18 June 2023
I would not trade anything for the faith and peace I have today.
The path here was long and convoluted. It's no reflection on God, but of the mess I was in when I gave Him my life. I can't count all the locations where I stopped along way, thinking I had found the right place to stand before Him. It was always better than what came before, but if I knew then what I know now, I would have screwed it up beyond all recognition trying to take shortcuts.
That's the wisdom of the saying, "You can't get there from here." Closer is better, but it might shock you just what you need to pass through on the way. And then you have to get used to the idea that you never really arrive in the first place. The only destination you have is "closer".
As a separate question, there's real problem with people assuming their individual path is normative for everyone else. It takes time to realize God doesn't lead any two of us on the same route. Too many people have this irresistible urge to camp out at some location and insist the world come to them. That's not how God works.
One thing is the same for the whole human race: God's will is always in everyone's best interest, but it's not all-or-nothing. More of His will is better than less. The written Covenant code is as close as humans get without spiritual birth, and Paul specifically said the purpose of the written code was to awaken the desire for peace with God. It can't give you that peace, but if you are Elect, the standards of the law code will make you want that peace.
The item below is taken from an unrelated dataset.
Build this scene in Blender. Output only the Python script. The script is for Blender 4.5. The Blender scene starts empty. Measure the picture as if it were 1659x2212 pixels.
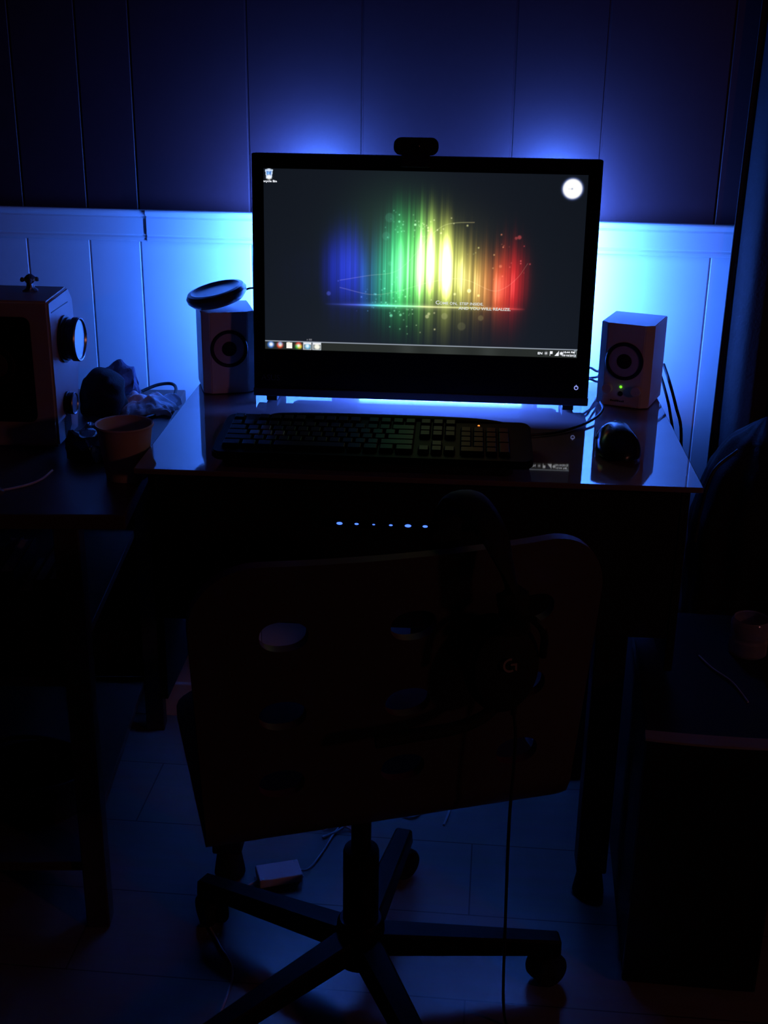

In that sense, "salvation" is becoming aware of Election. God uses all kinds of ways and means to get His chosen people to that awareness. He wants to use us in the process, to share in that glorious miracle, but we have to be pleasing to Him first. And to be pleasing to Him means obeying well enough for people to see some glimpses of that high standard of God's will.
For most of us, that means infiltrating the systems of this world. I was in military uniform for a time; there are things I hated about that time. And those things have only gotten worse. But I suppose I might still go back if they wanted me for some reason. Yes, there's an abundance of crap rolling down onto the troops from the bureaucracy above, and there's not a darned thing anyone can do about it. Still, the mission of faith for me meant being there to show as much of God's will as they could understand.
We were all in it together, and our common experience created a sort of community. Very few of them wanted any part of the covenant that held me, but the quasi-community of our situation gave us common ground, which gave my witness a far stronger meaning. I left it in God's hands where He was leading them in or out of faith, but I was committed to playing my role.
The military mission never meant much to me on its own, but that higher mission from God demanded that I excel in that military mission for His glory. One of the best ways I could move significant numbers of people closer to peace with God was to demonstrate His will in how I wore that uniform. I assure you, I screwed it up plenty, and wish I could go back and do it better. Nonetheless, God used me to reach a lot of people in spite of myself. I saw them change.
No, there is nothing I could do to make the bureaucracy any better; it's terminal. It will fail completely all too soon. But what I could do is influence individuals with the fire of my commitment to Christ. And a critical element of that commitment is to adapt to the stupidity and excel, and encourage others to do the same. The most I can possibly do is play the role God gave me and nudge the people to a better place closer to His truth. That would do more to save souls than anything else I might do in uniform.
We must be driven by conviction. Whether I had any hand in troubling any of America's military targets was never important, so that motivation could not have carried me through. Nor was it any kind of mythical patriotism; I was too cynical for that. What drove me to excel was the necessity of reaching people from a high moral track through the military. My only regret is that I know I could have done a much better job of it.
It was the most active field for missions I've ever experienced. Somewhere out there in front of me is another mission field that I cannot see, but what I learned in the military will be quite pertinent. It has been rather pertinent already, but there's still something waiting for me. The experience and skills of influencing people through high moral standards will be critical.
This is the vision that drives me. It's the same vision that drives me through every other quasi-community of shared human condition. We need each other, regardless of whatever internal mechanisms operate in our heads and hearts.
Comments
DarkMirror
I remember hearing a guest sermon a while back, where the speaker said we shouldn't really be asking God into our hearts as much as following us where He leads into His heart. Your first 2 or 3 paragraphs reminded me of that.
Catacomb Resident
That message is familiar to me. Someone I admired back in college said that not once does the Bible suggest asking Jesus into your heart, but says an awful lot about obeying Him.